O povo do Brasil assiste o Big Brother, e não só assiste, se encanta e dá força ao programa, porque ele quer, essencialmente, não ver a si mesmo, não quer enxergar o real, e ai viva o aparente, a sociedade do espetáculo no sentido mais ilusório do termo (debordiano). Assistir o Big Brother Brasil é uma espécie de platonismo as avessas, em busca da luz, do mundo puro e idealizado, porém não no sentido em direção ao conhecer mas no sentido inverso, no sentido do desconhecer (e pior, desconhecer a si mesmo).

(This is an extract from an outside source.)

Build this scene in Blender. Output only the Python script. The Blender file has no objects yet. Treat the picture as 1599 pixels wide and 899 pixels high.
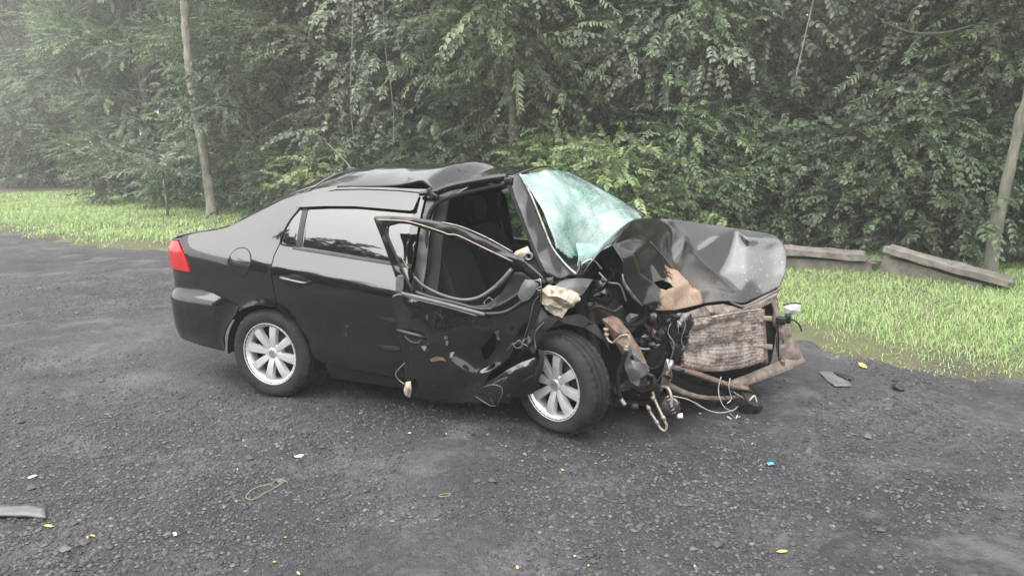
import bpy, bmesh, math, random
import numpy as np
from mathutils import Vector, Matrix, noise
from mathutils.geometry import delaunay_2d_cdt

# ------------------------------------------------------------------ camera
S = bpy.context.scene
COL = S.collection
CAM_H, PITCH, FPX = 1.65, 0.1952, 1150.0
cam_data = bpy.data.cameras.new('camera')
cam = bpy.data.objects.new('camera', cam_data)
COL.objects.link(cam)
cam.location = (0, 0, CAM_H)
cam.rotation_euler = (math.pi/2 - PITCH, 0, 0)
cam_data.sensor_width = 36
cam_data.lens = FPX/1599*36
cam_data.clip_end = 3000
S.camera = cam

# ------------------------------------------------------------------ sky, sun, exposure
SUN_EL, SUN_ROT = math.radians(58), math.radians(215)
w = bpy.data.worlds.new('World'); S.world = w; w.use_nodes = True
wn = w.node_tree; wn.nodes.clear()
sky = wn.nodes.new('ShaderNodeTexSky'); sky.sky_type = 'NISHITA'; sky.sun_disc = False
sky.sun_elevation = SUN_EL; sky.sun_rotation = SUN_ROT
sky.air_density = 1.0; sky.dust_density = 6.0; sky.ozone_density = 1.0
hs = wn.nodes.new('ShaderNodeHueSaturation'); hs.inputs['Saturation'].default_value = 0.16
bg = wn.nodes.new('ShaderNodeBackground'); bg.inputs['Strength'].default_value = 0.15
wo = wn.nodes.new('ShaderNodeOutputWorld')
gm_ = wn.nodes.new('ShaderNodeGamma'); gm_.inputs['Gamma'].default_value = 0.42      # cloud evens the sky out
wn.links.new(sky.outputs[0], hs.inputs['Color']); wn.links.new(hs.outputs[0], gm_.inputs[0]); wn.links.new(gm_.outputs[0], bg.inputs[0]); wn.links.new(bg.outputs[0], wo.inputs[0])
sun = bpy.data.lights.new('sun', 'SUN'); sun.energy = 0.8; sun.angle = math.radians(95); sun.color = (1, .97, .93)
so = bpy.data.objects.new('sun', sun); COL.objects.link(so)
# sun stands behind and above the photographer, veiled by cloud
sd = Vector((math.sin(SUN_ROT)*math.cos(SUN_EL), math.cos(SUN_ROT)*math.cos(SUN_EL), math.sin(SUN_EL)))
so.rotation_euler = sd.to_track_quat('Z', 'Y').to_euler()
S.view_settings.view_transform = 'Standard'
S.view_settings.look = 'None'
S.view_settings.gamma = 1
S.view_settings.exposure = 3.15
S.cycles.max_bounces = 6; S.cycles.diffuse_bounces = 3; S.cycles.glossy_bounces = 4
S.cycles.transmission_bounces = 5; S.cycles.transparent_max_bounces = 8; S.cycles.volume_bounces = 1
S.cycles.use_denoising = True

rng = np.random.default_rng(7)
random.seed(7)

# ------------------------------------------------------------------ helpers
def tag(o, label=None, cat=None, group=None, kind=None):
    if label: o['label'] = label
    if cat: o['category'] = cat
    if group: o['group'] = group
    if kind: o['kind'] = kind
    return o

def link(name, me, mat=None, parent=None, smooth=True):
    o = bpy.data.objects.new(name, me); COL.objects.link(o)
    if mat is not None and not me.materials: me.materials.append(mat)
    if parent is not None: o.parent = parent
    if smooth: me.shade_smooth()
    return o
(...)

Isso fica fácil de perceber na própria escolha dos participantes destas 10 edições do programa, todos esteriotipados (de maneira a aglutinar o maior número de gostos, por assim dizer). Claro que os vencedores, em sua maioria, sempre são aqueles que mais se aproximam do ideário nacional de homem/mulher (claro, muito distante do real). Dai um mundo repleto de corpos malhados, num dia-dia onde o exercício físico extrapola o campo da saúde e cai na banalidade da estética alienada (corpos à venda, como em um açougue); pessoas que nada tem, de concreto, a dizer, a argumentar, e que chamam a atenção pela futilidade linguística (nunca se toca em questões nervosas do dia-dia, abrindo espaços para falatórios, muitas vezes grosseiros e pasteurizados, sobre temas como a sexualidade, o amor, a vida em família; religião, política, questões da vida em sociedade, são tabus, afinal, pensar e falar sobre isso é tirar o telespectador da nave brother em direção ao abismo e trazer o mesmo para a realidade objetiva).

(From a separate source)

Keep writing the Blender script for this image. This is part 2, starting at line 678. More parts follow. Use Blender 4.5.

Amanhã, dia 30/03, ninguém comentará o metrô de Salvador que a mais de 10 anos está com obras paradas, ninguém comentará que os educadores mineiros e paulistas estão em greve, que o Catolicismo está num mar de lama e meio a sucessivos e crescentes casos de pedofilia, que as grandes corporações capitalistas e os seus lobistas lutam dia-dia contra o estabelecimento de uma saúde pública nos Estados Unidos, que na sua rua ou perto de sua casa existem crianças pedindo esmola na rua e cheirando cola de sapateiro, que a violência intra-familiar ou doméstica está saindo totalmente fora de controle, nada disso e tantas outras questões serão discutidas neste 30/03 mas sim quem vencerá o Big Brother Brasil 10: Cadu? Fernanda? Dourado?
Eu tenho a resposta: as Organizações Globo e os interesses que a ela sempre representou (o grande Capital).

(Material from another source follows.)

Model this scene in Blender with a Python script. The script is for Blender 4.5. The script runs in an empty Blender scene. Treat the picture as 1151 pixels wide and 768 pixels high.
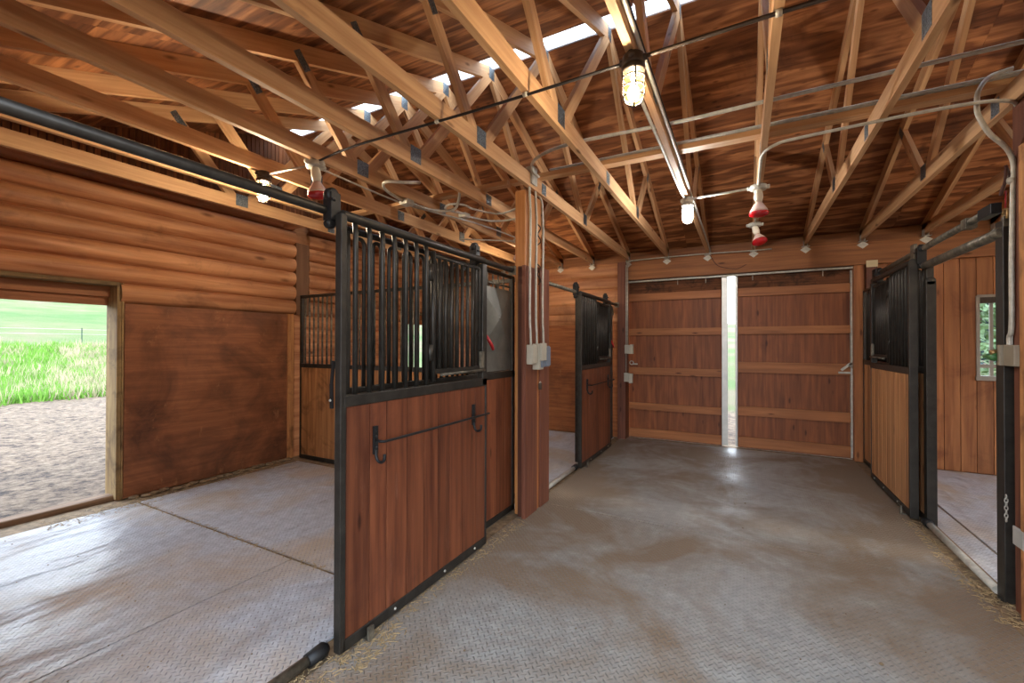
import bpy, bmesh, math, random
from mathutils import Vector, Matrix
random.seed(7)
R = math.radians
S = bpy.context.scene
COL = S.collection
PI = math.pi

# ------------------------------------------------------------------ materials
def newmat(name):
    m = bpy.data.materials.new(name); m.use_nodes = True
    nt = m.node_tree; nt.nodes.clear()
    return m, nt
def N(nt, t, **kw):
    n = nt.nodes.new(t)
    for k, v in kw.items():
        if k.startswith('i_'):
            key = k[2:]
            key = int(key) if key.isdigit() else key.replace('_', ' ')
            n.inputs[key].default_value = v
        else: setattr(n, k, v)
    return n
def L(nt, a, b, ai=0, bi=0): nt.links.new(a.outputs[ai], b.inputs[bi])
def out(nt, sh):
    o = N(nt, 'ShaderNodeOutputMaterial'); nt.links.new(sh.outputs[0], o.inputs[0])
def ramp(nt, stops):
    r = N(nt, 'ShaderNodeValToRGB'); e = r.color_ramp.elements
    e[0].position, e[0].color = stops[0][0], (*stops[0][1], 1)
    e[1].position, e[1].color = stops[-1][0], (*stops[-1][1], 1)
    for p, c in stops[1:-1]:
        x = e.new(p); x.color = (*c, 1)
    return r
def mixc(nt, mode, f=None):
    n = N(nt, 'ShaderNodeMix', data_type='RGBA', blend_type=mode)
    if f is not None: n.inputs[0].default_value = f
    return n    # inputs 0 fac, 6 A, 7 B ; output 2
def srgb(r, g, b):
    f = lambda c: (c/255/12.92) if c/255 <= .04045 else ((c/255+.055)/1.055)**2.4
    return (f(r), f(g), f(b))

def wood(name, dark, light, rough=.6, grain=(1.3, 26, 26), knots=True, wild=0., scuff=None, stain=None, bump=.15, groove=None, spec=.3, kn=((2.2, 7, 7), .05, .13)):
    m, nt = newmat(name)
    at = N(nt, 'ShaderNodeAttribute', attribute_name='gc')
    tn = N(nt, 'ShaderNodeAttribute', attribute_name='tone')
    mp = N(nt, 'ShaderNodeMapping'); mp.inputs['Scale'].default_value = grain
    L(nt, at, mp, 1, 0)
    nz = N(nt, 'ShaderNodeTexNoise', i_Scale=1., i_Detail=5., i_Roughness=.6, i_Distortion=.3 + wild)
    L(nt, mp, nz)
    rp = ramp(nt, [(.28, dark), (.5, tuple((a+b)/2 for a, b in zip(dark, light))), (.72, light)])
    L(nt, nz, rp)
    col = rp; ci = 0
    if wild > 0:      # rotary-cut plywood figure
        w = N(nt, 'ShaderNodeTexNoise', i_Scale=1., i_Detail=2.)
        mp2 = N(nt, 'ShaderNodeMapping'); mp2.inputs['Scale'].default_value = (.9, 4.5, 4.5)
        L(nt, at, mp2, 1, 0); L(nt, mp2, w)
        mu = N(nt, 'ShaderNodeMath', operation='MULTIPLY'); mu.inputs[1].default_value = 26; L(nt, w, mu)
        si = N(nt, 'ShaderNodeMath', operation='SINE'); L(nt, mu, si)
        r2 = ramp(nt, [(.3, (.5, .42, .36)), (.85, (1.08, 1.06, 1.04))])
        ad = N(nt, 'ShaderNodeMath', operation='MULTIPLY_ADD'); ad.inputs[1].default_value = .5; ad.inputs[2].default_value = .5
        L(nt, si, ad); L(nt, ad, r2)
        mx = mixc(nt, 'MULTIPLY', min(1, wild)); nt.links.new(col.outputs[ci], mx.inputs[6]); nt.links.new(r2.outputs[0], mx.inputs[7])
        col, ci = mx, 2
    if knots:
        mp3 = N(nt, 'ShaderNodeMapping'); mp3.inputs['Scale'].default_value = kn[0]; L(nt, at, mp3, 1, 0)
        vo = N(nt, 'ShaderNodeTexVoronoi', i_Scale=1.); L(nt, mp3, vo)
        kr = ramp(nt, [(kn[1], (.22, .15, .1)), (kn[2], (1, 1, 1))]); L(nt, vo, kr)
        mx = mixc(nt, 'MULTIPLY', .8); nt.links.new(col.outputs[ci], mx.inputs[6]); L(nt, kr, mx, 0, 7)
        col, ci = mx, 2
    geo = N(nt, 'ShaderNodeNewGeometry')
    if stain:         # water stains and dark weathering with shapes of their own
        sc, lo, hi, c, f = stain
        sn = N(nt, 'ShaderNodeTexNoise', i_Scale=sc, i_Detail=6., i_Roughness=.65, i_Distortion=.6); L(nt, geo, sn)
        sr = ramp(nt, [(lo, (0, 0, 0)), (hi, (1, 1, 1))]); L(nt, sn, sr)
        ml = N(nt, 'ShaderNodeMath', operation='MULTIPLY'); ml.inputs[1].default_value = f; L(nt, sr, ml)
        mx = mixc(nt, 'MIX'); nt.links.new(ml.outputs[0], mx.inputs[0]); nt.links.new(col.outputs[ci], mx.inputs[6]); mx.inputs[7].default_value = (*c, 1)
        col, ci = mx, 2
    if scuff:         # pale scratches and rubbed patches
        mp4 = N(nt, 'ShaderNodeMapping'); mp4.inputs['Scale'].default_value = scuff[1]; mp4.inputs['Rotation'].default_value = (.5, .3, .2)
        L(nt, geo, mp4)
        sn = N(nt, 'ShaderNodeTexNoise', i_Scale=3., i_Detail=8., i_Roughness=.75, i_Distortion=.4); L(nt, mp4, sn)
        sr = ramp(nt, [(.6, (0, 0, 0)), (.76, (1, 1, 1))]); L(nt, sn, sr)
        ml = N(nt, 'ShaderNodeMath', operation='MULTIPLY'); ml.inputs[1].default_value = scuff[2]; L(nt, sr, ml)
        mx = mixc(nt, 'MIX'); nt.links.new(ml.outputs[0], mx.inputs[0]); nt.links.new(col.outputs[ci], mx.inputs[6]); mx.inputs[7].default_value = (*scuff[0], 1)
        col, ci = mx, 2
    mx = mixc(nt, 'MULTIPLY', 1.); nt.links.new(col.outputs[ci], mx.inputs[6]); L(nt, tn, mx, 0, 7)
    bs = N(nt, 'ShaderNodeBsdfPrincipled', i_Roughness=rough); bs.inputs['Specular IOR Level'].default_value = spec
    nt.links.new(mx.outputs[2], bs.inputs['Base Color'])
    bp = N(nt, 'ShaderNodeBump', i_Strength=bump, i_Distance=.004)
    L(nt, nz, bp, 0, 2) if False else nt.links.new(nz.outputs[0], bp.inputs['Height'])
    nt.links.new(bp.outputs[0], bs.inputs['Normal'])
    out(nt, bs); return m

def plain(name, c, rough=.5, metal=0., var=.25, scale=9., bump=.0, c2=None, spec=.5):
    m, nt = newmat(name)
    geo = N(nt, 'ShaderNodeTexCoord')
    nz = N(nt, 'ShaderNodeTexNoise', i_Scale=scale, i_Detail=5., i_Roughness=.6); nt.links.new(geo.outputs['Object'], nz.inputs[0])
    a = tuple(x*(1-var) for x in c); b = c2 or tuple(min(1, x*(1+var)) for x in c)
    rp = ramp(nt, [(.35, a), (.7, b)]); L(nt, nz, rp)
    bs = N(nt, 'ShaderNodeBsdfPrincipled', i_Roughness=rough, i_Metallic=metal); bs.inputs['Specular IOR Level'].default_value = spec
    L(nt, rp, bs)
    if bump:
        bp = N(nt, 'ShaderNodeBump', i_Strength=bump, i_Distance=.01); nt.links.new(nz.outputs[0], bp.inputs['Height']); nt.links.new(bp.outputs[0], bs.inputs['Normal'])
    out(nt, bs); return m

def emit(name, c, s):
    m, nt = newmat(name); e = N(nt, 'ShaderNodeEmission', i_Strength=s); e.inputs[0].default_value = (*c, 1); out(nt, e); return m

def jar_mat(name, c, s):
    m, nt = newmat(name)
    tr = N(nt, 'ShaderNodeBsdfTransparent'); tr.inputs[0].default_value = (1, .94, .84, 1) if c[2] < .6 else (1, 1, 1, 1)
    em = N(nt, 'ShaderNodeEmission', i_Strength=s); em.inputs[0].default_value = (*c, 1)
    gl = N(nt, 'ShaderNodeBsdfGlossy', i_Roughness=.1)
    a = N(nt, 'ShaderNodeMixShader', i_0=.08); L(nt, tr, a, 0, 1); L(nt, gl, a, 0, 2)
    b = N(nt, 'ShaderNodeAddShader'); L(nt, a, b, 0, 0); L(nt, em, b, 0, 1)
    out(nt, b); return m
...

*Eric Arthur Blair (Motihari25 de junho de 1903 - Londres21 de janeiro de 1950) foi um jornalistaensaísta e romancista britânico, que escreveu sob o pseudônimo George Orwell.
Sua escrita é marcada por descrições concisas de eventos e condições sociais e o desprezo por todos os tipos de autoridade. É mais conhecido por suas duas obras maiores, Nineteen Eighty-Four (1984), crítica ao autoritarismo, e Animal Farm (Revolução dos Bichos), uma sátira ao stalinismo.


Um comentário:

  1. Tiago, foste brilhante em tua análise, mais uma vez!!! Gui Debord foi um visionário para a sua época. Eis a evolução tecnológica na sua mais importante função,a de substituir o Panóptico, ou seja, manter o controle dos corpos e das mentes a favor da sujeição, da imbecilidade, alimentando substancialmente o monstro que habita o senso comum. Naquele grupo criteriosamente selecionado para o programa, surge a identificação do nosso alienado brasileiro com a fantasia de 'playboyzinho tatuado e sarado' e da mulher 'bombada', todos exercendo total submissão ao filósofo da 'mídia mortífora' que, além de asfixiar a criatividade, através da manutenção de uma vida estereotipada, reforça comportamentos acentuadamente exploratórios e competitivos, acirrando ainda mais a luta diária pelo capital (simbolizado pelo prêmio de 1.000.000,00 R$$$$$$$$$),de forma desumana e indigna, jeito perverso de tirar o tapete debaixo dos pés de seu irmão, para derrubá-lo de vez. O tratamento "brother" ameniza e ajuda a diluir a ideia de competitividade, criando uma suposta irmandade entre seus pares. Aqui mesmo, em Porto Alegre, temos uma famosa rede de hipermercados que obriga o tratamento entre todos os seus funcionários desta forma: 'mana' e 'mano', não importando a hierarquia entre eles (menos com o "pai" patrão, é lógico!)Eis uma estratégia para torná-los humanamente massificados, descaracterizando o ambiente e os laços profissionais e passando a todos a mensagem subliminar "somos uma grande família, unida em prol da riqueza dos seus pais-patrões". Nada está isento de objetivos, principalmente quando o maior deles é a subserviência, o servilismo, a negação da própria subjetividade em nome da riqueza (econômica, intelectual-elitista, social, etc.)de seus 'comandantes'. Beijos, Tiago, por esta análise ter sido feita também de acordo com os estudos foucaultianos.